The Canadian mid-cap stocks are definitely worth a second look as we head into a new year that could see some of the strength in large caps begin to broaden out. Of course, we’ve seen glimmers of brilliance from some of the smaller-cap names throughout the year. And as the Bank of Canada (BoC) looks to make its next big move with regard to interest rates, perhaps a bit of a mid-cap rally could kick off at some point in the first half of next year.
Either way, valuations seem pretty reasonable with comeback stories that may very well lead to TSX-beating gains. As always, though, you should put in extra caution when it comes to those lower market cap stocks. While there’s way more growth ceiling to be had, there’s also potential for greater volatility and perhaps more downside risks in the face of a market crash or correction. Indeed, stocks could roll over in 2025 as many investors look to take gains after what’s been a rather profitable past two years.
Without further ado, let’s check out two mid-cap Canadian stocks with strong growth narratives and the ability to march higher from here. As always, the following names are best held over a long-term time horizon.
Badger Infrastructure Solutions
First, we have Badger Infrastructure Solutions (TSX:BDGI), a highly underrated industrial firm that provides non-destructive soil excavation services to its customers. Undoubtedly, “daylighting” may not be an exciting growth business, but it’s a very necessary one, especially as firms look to make repairs on buried assets (think pipes and all the sort). The stock boasts a mere $1.34 billion market cap to go with a nice 1.85% dividend yield. At 23.1 times trailing price to earnings (P/E), shares also look way too cheap to pass up, especially given potential catalysts in the new year.

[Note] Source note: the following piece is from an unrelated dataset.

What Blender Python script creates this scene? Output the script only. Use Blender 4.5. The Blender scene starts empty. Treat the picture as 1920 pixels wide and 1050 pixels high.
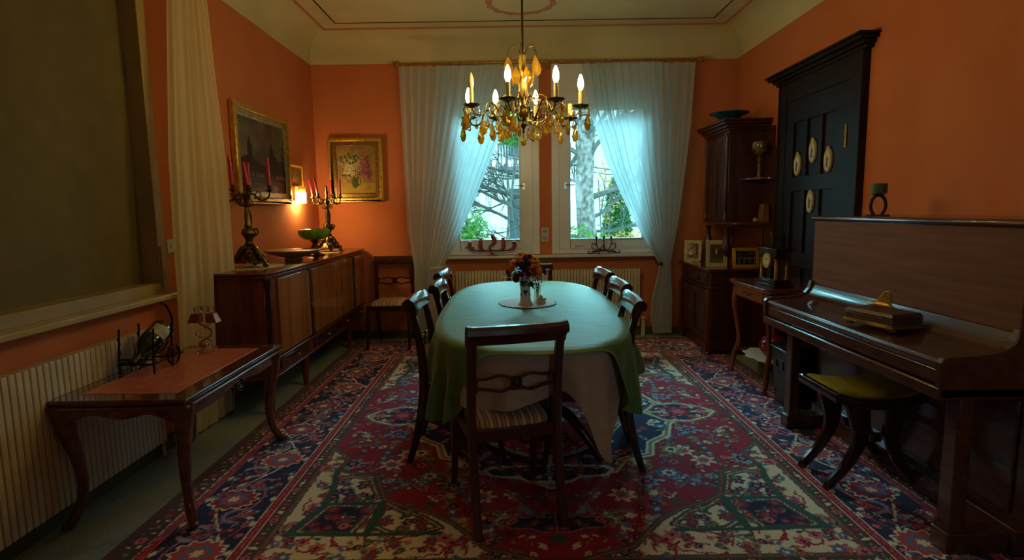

With Donald Trump to take to the White House in 2025, I’d look for Badger to experience an uptick in business. Indeed, whenever there’s a pick-up in infrastructure spending, demand for mobile soil excavation could really stand to take off. Personally, I don’t think such a Trump tailwind is baked into the stock just yet. Either way, Badger stands out as nothing short of promising after its latest pullback of more than 22%.
Cargojet
Up next, we have Cargojet (TSX:CJT) a cargo airline that’s felt severe turbulence in recent years. Though the stock appears to have bottomed out, I’d not look to jump into a position that is too large without a game plan. When it comes to such choppy mid-cap stocks, I’d prefer buying gradually on the way down. The stock may be able to gain ground if 2025 is a recovery year for the consumer.
Either way, there’s a nice 1.2% dividend yield to collect while you wait for the $1.8 billion firm to hit the ground running again. If you’re willing to endure short-term volatility for a shot at longer-term gains, it’s tough to overlook CJT right here, one of the growthiest Canadian mid-caps on the TSX Index that can and likely will experience tailwinds once the economy gets back up to speed.